══ Information supplied ══
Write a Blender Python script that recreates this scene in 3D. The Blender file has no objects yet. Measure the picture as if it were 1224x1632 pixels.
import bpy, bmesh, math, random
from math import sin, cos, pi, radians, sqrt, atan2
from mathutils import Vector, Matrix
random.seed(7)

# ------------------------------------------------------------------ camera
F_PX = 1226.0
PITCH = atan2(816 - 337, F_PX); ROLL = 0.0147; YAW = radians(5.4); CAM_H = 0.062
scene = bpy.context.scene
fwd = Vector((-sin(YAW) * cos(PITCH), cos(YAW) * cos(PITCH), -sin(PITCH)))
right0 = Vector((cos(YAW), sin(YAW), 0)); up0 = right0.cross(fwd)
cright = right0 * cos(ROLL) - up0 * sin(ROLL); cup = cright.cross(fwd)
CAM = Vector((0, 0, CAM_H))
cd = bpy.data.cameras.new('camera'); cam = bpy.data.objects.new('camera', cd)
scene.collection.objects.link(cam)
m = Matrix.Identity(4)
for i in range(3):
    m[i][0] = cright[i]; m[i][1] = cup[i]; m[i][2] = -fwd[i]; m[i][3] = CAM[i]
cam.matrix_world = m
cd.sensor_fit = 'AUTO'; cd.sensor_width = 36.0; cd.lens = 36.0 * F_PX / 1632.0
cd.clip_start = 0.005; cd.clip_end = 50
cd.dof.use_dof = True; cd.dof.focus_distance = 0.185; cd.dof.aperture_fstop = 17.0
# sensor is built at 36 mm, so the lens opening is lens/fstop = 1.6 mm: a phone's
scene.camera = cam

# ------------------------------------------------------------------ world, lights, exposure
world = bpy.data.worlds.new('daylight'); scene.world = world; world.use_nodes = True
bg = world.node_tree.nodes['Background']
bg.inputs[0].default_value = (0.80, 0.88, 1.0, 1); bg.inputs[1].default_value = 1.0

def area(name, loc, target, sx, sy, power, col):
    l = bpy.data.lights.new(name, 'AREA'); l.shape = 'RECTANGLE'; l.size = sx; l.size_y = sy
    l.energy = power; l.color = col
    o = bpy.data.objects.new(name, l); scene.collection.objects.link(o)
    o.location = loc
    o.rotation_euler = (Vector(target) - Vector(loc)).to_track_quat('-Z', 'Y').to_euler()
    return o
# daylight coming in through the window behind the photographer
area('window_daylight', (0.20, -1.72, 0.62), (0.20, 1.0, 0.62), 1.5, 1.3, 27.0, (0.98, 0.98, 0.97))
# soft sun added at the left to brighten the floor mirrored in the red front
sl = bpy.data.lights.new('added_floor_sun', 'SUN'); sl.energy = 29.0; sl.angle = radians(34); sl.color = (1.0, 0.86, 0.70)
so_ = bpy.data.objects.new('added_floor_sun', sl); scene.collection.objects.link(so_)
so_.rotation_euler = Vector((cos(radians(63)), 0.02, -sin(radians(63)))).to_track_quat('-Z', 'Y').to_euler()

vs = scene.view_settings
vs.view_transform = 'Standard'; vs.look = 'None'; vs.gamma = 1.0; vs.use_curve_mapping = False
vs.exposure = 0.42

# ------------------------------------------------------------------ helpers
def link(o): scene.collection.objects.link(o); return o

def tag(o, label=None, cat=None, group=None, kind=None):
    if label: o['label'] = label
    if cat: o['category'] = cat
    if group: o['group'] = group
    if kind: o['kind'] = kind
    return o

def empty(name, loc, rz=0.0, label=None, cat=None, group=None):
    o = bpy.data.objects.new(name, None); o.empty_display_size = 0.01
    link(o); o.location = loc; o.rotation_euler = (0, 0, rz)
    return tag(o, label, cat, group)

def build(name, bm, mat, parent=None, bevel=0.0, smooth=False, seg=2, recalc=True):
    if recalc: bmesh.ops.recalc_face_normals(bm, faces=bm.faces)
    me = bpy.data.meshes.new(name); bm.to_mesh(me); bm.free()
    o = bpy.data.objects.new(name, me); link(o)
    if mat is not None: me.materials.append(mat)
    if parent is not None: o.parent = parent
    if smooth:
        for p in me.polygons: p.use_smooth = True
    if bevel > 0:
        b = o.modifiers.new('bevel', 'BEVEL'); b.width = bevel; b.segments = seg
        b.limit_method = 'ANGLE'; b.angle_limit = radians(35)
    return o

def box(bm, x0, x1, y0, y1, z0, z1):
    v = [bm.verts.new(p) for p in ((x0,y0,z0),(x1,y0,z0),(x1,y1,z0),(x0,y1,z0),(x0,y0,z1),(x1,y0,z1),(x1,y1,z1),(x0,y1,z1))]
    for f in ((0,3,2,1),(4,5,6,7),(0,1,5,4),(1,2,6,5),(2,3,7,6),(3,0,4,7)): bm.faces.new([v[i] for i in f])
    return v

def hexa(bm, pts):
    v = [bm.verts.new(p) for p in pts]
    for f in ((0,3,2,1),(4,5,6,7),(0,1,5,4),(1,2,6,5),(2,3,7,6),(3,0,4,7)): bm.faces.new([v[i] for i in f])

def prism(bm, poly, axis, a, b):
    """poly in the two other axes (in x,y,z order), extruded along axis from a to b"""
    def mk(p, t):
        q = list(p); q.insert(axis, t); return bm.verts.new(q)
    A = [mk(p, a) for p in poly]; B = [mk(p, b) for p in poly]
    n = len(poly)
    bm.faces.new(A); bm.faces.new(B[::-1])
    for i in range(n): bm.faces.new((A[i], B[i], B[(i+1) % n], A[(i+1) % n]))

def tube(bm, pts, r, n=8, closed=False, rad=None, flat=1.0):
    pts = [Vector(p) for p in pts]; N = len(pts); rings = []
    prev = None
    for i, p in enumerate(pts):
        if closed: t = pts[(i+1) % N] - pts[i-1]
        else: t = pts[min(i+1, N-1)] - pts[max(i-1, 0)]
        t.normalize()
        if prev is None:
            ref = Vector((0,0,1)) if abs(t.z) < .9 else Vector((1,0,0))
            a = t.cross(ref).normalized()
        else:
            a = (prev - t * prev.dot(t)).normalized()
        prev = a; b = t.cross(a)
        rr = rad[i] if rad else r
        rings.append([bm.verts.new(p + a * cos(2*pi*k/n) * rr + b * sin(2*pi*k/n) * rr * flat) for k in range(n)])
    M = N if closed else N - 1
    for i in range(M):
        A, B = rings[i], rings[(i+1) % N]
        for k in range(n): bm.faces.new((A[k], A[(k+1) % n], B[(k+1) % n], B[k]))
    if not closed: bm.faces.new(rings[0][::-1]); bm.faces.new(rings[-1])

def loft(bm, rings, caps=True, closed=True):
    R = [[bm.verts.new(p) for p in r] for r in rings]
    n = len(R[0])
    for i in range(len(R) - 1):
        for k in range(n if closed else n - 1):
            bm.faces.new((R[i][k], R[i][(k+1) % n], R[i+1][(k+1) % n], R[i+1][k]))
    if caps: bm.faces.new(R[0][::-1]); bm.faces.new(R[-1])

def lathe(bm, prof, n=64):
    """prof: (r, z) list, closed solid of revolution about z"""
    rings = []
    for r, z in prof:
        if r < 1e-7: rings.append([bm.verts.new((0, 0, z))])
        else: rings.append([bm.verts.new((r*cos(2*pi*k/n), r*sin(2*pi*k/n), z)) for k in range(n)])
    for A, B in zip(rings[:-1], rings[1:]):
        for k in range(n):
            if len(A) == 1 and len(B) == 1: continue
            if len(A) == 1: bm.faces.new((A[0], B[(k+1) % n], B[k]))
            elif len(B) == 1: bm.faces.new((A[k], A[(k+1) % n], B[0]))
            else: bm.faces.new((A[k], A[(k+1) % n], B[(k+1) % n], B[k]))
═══
Goal: Only the lines from the first line of the material above through the line that contains "random.seed(7)" should be quoted, each one exactly.

Task result:
Write a Blender Python script that recreates this scene in 3D. The Blender file has no objects yet. Measure the picture as if it were 1224x1632 pixels.
import bpy, bmesh, math, random
from math import sin, cos, pi, radians, sqrt, atan2
from mathutils import Vector, Matrix
random.seed(7)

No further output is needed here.